The best goals have a few things in common. Good goals are specific, have a personal meaning, and are realistic. An acronym that can be used to describe any good goal is SMART. SMART goals are Specific, Measurable, Attainable, Relevant, and Time-bound. This method of goal setting is used by all sorts of people including: coaches, educators, and business professionals. Specific A good goal should be specific in nature and easy to define. Goals that are precise will keep you motivated because you know exactly what you need to do to try to achieve it. A goal that is too vague or general is not compelling to most people because there is no visible end goal to achieve.

Goals such as " I want to run more" or "I want to be more fit" are too general. How much is "more" running? How fit is "fit"? How do you know if you're running enough or fit enough?

Instead try setting a more specific goal like " I want to run 50 miles a week" or "I want to run a 3 hour marathon." These goals are much more specific, which makes them much more compelling because you know definitively if you have achieved them or not.

Measurable

Good goals have a measurable component. You should be able to measure the outcome and monitor your progress. An example of a measurable goal is having a time goal for a race. For example, if you want to PR in the half marathon, you can track your progress by tracking your workouts. You can use a pace calculator to determine what paces you will need to run to reach your goal and you will know if you have achieved your goal when you have crossed the finish line.

Attainable

A good goal should but challenging but realistic, which means your goal should push you out of your comfort zone, but not be so extreme that it feels daunting or impossible. You can determine if a goal is attainable by comparing your previous running achievements. For example, if your 5k PR is 30 minutes, it wouldn't be very compelling to say " My goal is a 30 minute 5k" because you've already achieved it, but it also wouldn't be very smart to try to go from 30 minutes to 17 minutes because it would feel next to impossible.

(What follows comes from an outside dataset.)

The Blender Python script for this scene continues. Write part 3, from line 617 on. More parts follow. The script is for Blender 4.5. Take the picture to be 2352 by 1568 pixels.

To reach lofty running goals, it's best to take a progressive approach and make little improvements at a time. You most likely won't go from 30 minutes to 17 minutes all at once, but you could aim for a 28 minute 5k, then 27 minutes, and slowly get faster over time.

Relevant

Good goals are also relevant to you. This means the goal has meaning or importance to you and not anyone else. Your goal should be for you and not because anyone else told you to do it. Ask yourself: Is this really what I want? Am I being pressured by anyone else? Am I doing this to meet someone else's expectations? Time-bound

Time-bound goals are goals that have a deadline. Having a deadline keeps you motivated and accountable. You'll be less likely to skip workouts because you know you have a goal to achieve. A good way to set up a time-bound goal is to pick a race. Having a race on the calendar provides an exact date that you plan on achieving your goal by.


If you don’t have a deadline, you may be more likely to push off a workout or skip them entirely.